Set the following entries down again exactly, line by line.
==================================================
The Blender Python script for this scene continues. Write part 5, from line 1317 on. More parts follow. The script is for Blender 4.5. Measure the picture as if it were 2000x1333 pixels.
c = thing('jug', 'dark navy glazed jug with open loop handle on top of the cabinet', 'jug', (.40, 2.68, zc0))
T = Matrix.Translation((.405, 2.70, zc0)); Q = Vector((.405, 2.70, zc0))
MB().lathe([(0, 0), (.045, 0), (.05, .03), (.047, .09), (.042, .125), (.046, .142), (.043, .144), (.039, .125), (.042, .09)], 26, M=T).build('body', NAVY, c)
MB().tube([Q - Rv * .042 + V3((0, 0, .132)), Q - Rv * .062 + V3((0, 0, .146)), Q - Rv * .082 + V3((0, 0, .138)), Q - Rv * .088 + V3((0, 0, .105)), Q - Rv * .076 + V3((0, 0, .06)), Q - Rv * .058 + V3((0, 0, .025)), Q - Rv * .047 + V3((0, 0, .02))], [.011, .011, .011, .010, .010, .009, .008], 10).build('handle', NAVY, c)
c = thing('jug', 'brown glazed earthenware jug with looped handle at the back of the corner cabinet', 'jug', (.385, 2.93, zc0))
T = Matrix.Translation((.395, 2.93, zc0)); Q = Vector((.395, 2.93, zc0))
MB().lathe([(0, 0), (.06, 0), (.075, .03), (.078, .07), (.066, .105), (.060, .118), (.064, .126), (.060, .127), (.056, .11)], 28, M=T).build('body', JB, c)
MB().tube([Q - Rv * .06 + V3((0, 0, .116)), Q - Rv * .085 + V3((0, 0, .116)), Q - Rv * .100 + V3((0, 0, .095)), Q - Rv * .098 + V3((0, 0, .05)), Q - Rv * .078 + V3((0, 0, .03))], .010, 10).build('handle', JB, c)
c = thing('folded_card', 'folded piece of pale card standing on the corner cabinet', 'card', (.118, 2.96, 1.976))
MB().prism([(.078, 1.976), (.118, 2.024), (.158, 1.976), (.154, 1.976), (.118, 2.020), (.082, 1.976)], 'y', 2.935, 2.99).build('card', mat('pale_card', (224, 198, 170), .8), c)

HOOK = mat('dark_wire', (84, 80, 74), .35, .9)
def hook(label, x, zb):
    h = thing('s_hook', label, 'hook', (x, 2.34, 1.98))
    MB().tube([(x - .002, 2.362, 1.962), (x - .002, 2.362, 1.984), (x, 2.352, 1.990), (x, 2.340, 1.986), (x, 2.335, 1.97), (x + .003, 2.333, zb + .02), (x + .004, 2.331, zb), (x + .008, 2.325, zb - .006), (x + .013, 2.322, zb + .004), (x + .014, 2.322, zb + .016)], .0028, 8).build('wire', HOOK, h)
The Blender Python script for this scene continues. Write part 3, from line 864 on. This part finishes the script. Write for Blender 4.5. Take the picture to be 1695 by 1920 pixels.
==================================================
**EXPECTED OUTPUT**
The Blender Python script for this scene continues. Write part 5, from line 1317 on. More parts follow. The script is for Blender 4.5. Measure the picture as if it were 2000x1333 pixels.
c = thing('jug', 'dark navy glazed jug with open loop handle on top of the cabinet', 'jug', (.40, 2.68, zc0))
T = Matrix.Translation((.405, 2.70, zc0)); Q = Vector((.405, 2.70, zc0))
MB().lathe([(0, 0), (.045, 0), (.05, .03), (.047, .09), (.042, .125), (.046, .142), (.043, .144), (.039, .125), (.042, .09)], 26, M=T).build('body', NAVY, c)
MB().tube([Q - Rv * .042 + V3((0, 0, .132)), Q - Rv * .062 + V3((0, 0, .146)), Q - Rv * .082 + V3((0, 0, .138)), Q - Rv * .088 + V3((0, 0, .105)), Q - Rv * .076 + V3((0, 0, .06)), Q - Rv * .058 + V3((0, 0, .025)), Q - Rv * .047 + V3((0, 0, .02))], [.011, .011, .011, .010, .010, .009, .008], 10).build('handle', NAVY, c)
c = thing('jug', 'brown glazed earthenware jug with looped handle at the back of the corner cabinet', 'jug', (.385, 2.93, zc0))
T = Matrix.Translation((.395, 2.93, zc0)); Q = Vector((.395, 2.93, zc0))
MB().lathe([(0, 0), (.06, 0), (.075, .03), (.078, .07), (.066, .105), (.060, .118), (.064, .126), (.060, .127), (.056, .11)], 28, M=T).build('body', JB, c)
MB().tube([Q - Rv * .06 + V3((0, 0, .116)), Q - Rv * .085 + V3((0, 0, .116)), Q - Rv * .100 + V3((0, 0, .095)), Q - Rv * .098 + V3((0, 0, .05)), Q - Rv * .078 + V3((0, 0, .03))], .010, 10).build('handle', JB, c)
c = thing('folded_card', 'folded piece of pale card standing on the corner cabinet', 'card', (.118, 2.96, 1.976))
MB().prism([(.078, 1.976), (.118, 2.024), (.158, 1.976), (.154, 1.976), (.118, 2.020), (.082, 1.976)], 'y', 2.935, 2.99).build('card', mat('pale_card', (224, 198, 170), .8), c)

HOOK = mat('dark_wire', (84, 80, 74), .35, .9)
def hook(label, x, zb):
    h = thing('s_hook', label, 'hook', (x, 2.34, 1.98))
    MB().tube([(x - .002, 2.362, 1.962), (x - .002, 2.362, 1.984), (x, 2.352, 1.990), (x, 2.340, 1.986), (x, 2.335, 1.97), (x + .003, 2.333, zb + .02), (x + .004, 2.331, zb), (x + .008, 2.325, zb - .006), (x + .013, 2.322, zb + .004), (x + .014, 2.322, zb + .016)], .0028, 8).build('wire', HOOK, h)
The Blender Python script for this scene continues. Write part 3, from line 864 on. This part finishes the script. Write for Blender 4.5. Take the picture to be 1695 by 1920 pixels.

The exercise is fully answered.